By Jenny Rose
Arizona Daily Wildcat
Wednesday Apr. 3, 2002
Representatives plan to focus on housing, TA workloads
Three students won representative seats in the GPSC, and 12 other uncontested positions were automatically filled after elections early this week.
Results were announced at a meeting last night. The 15 newly elected Graduate and Professional Student Council representatives plan to focus their energies on reducing TA workloads, affordable housing and better graduate student health care.
The online voting was limited to the representative positions for the colleges of agriculture and interdisciplinary programs - as the other positions were uncontested.
Avnish Kapoor was elected as the representative for the College of Agriculture.
He is a first-year international graduate student at UA and wants to preserve funding that is available to international students who come to study at the university.
Kapoor said his biggest concern is with graduate student housing and wants to set up an online database to aid students in their search.
Karen Sweazea was elected to one of two representative positions in the college of interdisciplinary programs.
Sweazea said she wants to give the students in her college a way to voice their concerns.
She said there should be no teaching requirements for doctorate students in their last year, and a minimum and maximum number of TA hours should be set so that students would have a better idea of what is expected of them.
Sweazea said she is concerned about the current plans to build graduate student housing on campus near Coronado Residence Hall.
She said this dorm is notoriously "rowdy," and the need for residents to pay to park their cars would make off-campus housing more attractive and affordable to graduate students.
Pete Morris, the second graduate student who will represent the College of Interdisciplinary Programs, was also a representative this past year.
He said in his candidate statement that he hopes to build the graduate community and foster interest in the GPSC by making the GPSC constitution and election process fair and workable.
Morris said he also wants to work closely with UA to develop graduate student housing that will fulfill the needs of both the students and their families.

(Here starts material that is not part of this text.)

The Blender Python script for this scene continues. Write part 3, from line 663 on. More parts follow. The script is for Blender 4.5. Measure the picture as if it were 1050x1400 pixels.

There are about 400 graduate students in both the College of Agriculture and the College of Interdisciplinary Studies. Fewer than 100 of these students voted for their representatives.
While the low turnout was discouraging, the online voting seemed to be a success, GPSC Elections Director Holly Mandes said.
The full election results will be posted on the GPSC Web site at gpsc.arizona.edu.
While most of the representative seats were filled, there are still seats available, and elections for these seats will be held in September.